In the United States, which has no formal ties with Taiwan but is its most important diplomatic and military supporter, Republican presidential candidate Sen. Ted Cruz said the election was “a beacon of light to their neighbors yearning to be free.

“Now more than ever, we must stand with Taiwan and reaffirm our commitment to their security,” he said in a statement.

Taiwan is a key fault line in the Beijing-Washington relationship.

A month before the election, the Obama administration formally notified Congress of a $1.83 billion arms sale package for Taiwan, prompting anger in Beijing which said it would put sanctions on U.S. firms involved.

A Beijing-based Chinese source, with ties to the People’s Liberation Army and who meets regularly with senior officers, said the election would have “far-reaching” consequences for China’s ties with Taiwan, and Sino-U.S. relations.

“I’m very worried about what is going to happen now,” the source said, speaking on condition of anonymity. “Things have become much darker.”

Tsai’s election is also an embarrassment to Xi, who held a historic meeting last year in Singapore with Ma, and used the occasion to call for both sides not to let proponents of Taiwan’s independence split them.

China and Taiwan have nearly gone to war three times since 1949, most recently ahead of the 1996 presidential election. Then, China carried out missile tests in waters close to the island hoping to prevent people voting for Lee Teng-hui, who China suspected of harboring pro-independence views. Lee won by a landslide.

Ties were also badly strained when the DPP’s Chen Shui-bian was Taiwan president from 2000-2008 because of his independence rhetoric, even as he tried to maintain positive relations with Beijing.

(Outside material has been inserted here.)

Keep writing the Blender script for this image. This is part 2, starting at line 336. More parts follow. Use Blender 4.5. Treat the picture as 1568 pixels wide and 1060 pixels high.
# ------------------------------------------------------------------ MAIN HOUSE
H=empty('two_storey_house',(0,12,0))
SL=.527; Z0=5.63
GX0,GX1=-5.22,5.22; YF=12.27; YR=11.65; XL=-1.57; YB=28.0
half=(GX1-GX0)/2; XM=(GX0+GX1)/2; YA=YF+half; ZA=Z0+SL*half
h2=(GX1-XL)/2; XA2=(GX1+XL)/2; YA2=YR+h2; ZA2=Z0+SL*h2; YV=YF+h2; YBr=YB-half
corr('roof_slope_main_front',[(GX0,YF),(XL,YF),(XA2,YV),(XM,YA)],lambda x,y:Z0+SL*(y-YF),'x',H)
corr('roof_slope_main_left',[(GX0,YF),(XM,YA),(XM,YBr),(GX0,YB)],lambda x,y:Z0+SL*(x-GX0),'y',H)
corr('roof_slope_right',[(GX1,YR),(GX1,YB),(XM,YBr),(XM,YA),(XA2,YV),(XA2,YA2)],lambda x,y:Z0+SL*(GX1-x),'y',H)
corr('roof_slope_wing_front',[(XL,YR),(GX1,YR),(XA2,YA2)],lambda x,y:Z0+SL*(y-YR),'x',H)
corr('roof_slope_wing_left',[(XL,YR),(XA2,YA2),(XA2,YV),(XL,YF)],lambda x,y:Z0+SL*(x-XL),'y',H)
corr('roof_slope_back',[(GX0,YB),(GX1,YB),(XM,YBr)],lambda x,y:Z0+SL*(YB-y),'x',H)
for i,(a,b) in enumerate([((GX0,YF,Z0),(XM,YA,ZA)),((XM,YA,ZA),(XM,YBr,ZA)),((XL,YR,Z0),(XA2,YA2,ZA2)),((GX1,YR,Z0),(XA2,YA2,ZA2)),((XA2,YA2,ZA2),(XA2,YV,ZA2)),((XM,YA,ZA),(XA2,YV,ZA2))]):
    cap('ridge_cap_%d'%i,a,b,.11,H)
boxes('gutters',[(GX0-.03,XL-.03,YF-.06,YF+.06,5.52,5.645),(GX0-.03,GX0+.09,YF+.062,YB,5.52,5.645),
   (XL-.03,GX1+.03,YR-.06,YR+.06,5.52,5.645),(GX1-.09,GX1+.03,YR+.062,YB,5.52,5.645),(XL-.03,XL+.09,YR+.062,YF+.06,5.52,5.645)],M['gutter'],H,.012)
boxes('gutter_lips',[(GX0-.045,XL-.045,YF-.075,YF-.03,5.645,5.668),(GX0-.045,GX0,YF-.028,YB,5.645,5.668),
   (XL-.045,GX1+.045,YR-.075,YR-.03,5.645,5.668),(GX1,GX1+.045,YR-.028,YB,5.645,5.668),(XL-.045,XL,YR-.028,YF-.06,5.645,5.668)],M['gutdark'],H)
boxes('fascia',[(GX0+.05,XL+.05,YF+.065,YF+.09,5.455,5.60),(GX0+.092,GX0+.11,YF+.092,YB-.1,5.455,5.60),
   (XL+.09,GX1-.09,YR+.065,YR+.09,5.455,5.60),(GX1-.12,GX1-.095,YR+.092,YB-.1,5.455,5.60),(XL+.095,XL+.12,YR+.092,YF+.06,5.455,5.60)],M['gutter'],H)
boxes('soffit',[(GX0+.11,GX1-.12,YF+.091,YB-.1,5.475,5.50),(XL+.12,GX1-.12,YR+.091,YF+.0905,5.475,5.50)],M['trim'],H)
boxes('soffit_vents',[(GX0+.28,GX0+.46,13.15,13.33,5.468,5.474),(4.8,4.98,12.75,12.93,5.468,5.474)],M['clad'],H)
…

But then, the DPP did not have a majority in parliament, which constrained its agenda. This time, the DPP has also won a parliamentary majority, which gives it much more leeway to push legislative priorities.

In any case, China does not need to rattle its saber to pressure Taiwan — Beijing already holds all the economic cards as the island’s most important trade partner and investment destination.

“Taiwan can’t survive without international support,” said Michael Kau, a former Taiwan Foreign Ministry official and now a senior fellow at Taiwan Foundation for Democracy. “Because our adversary is giant China.”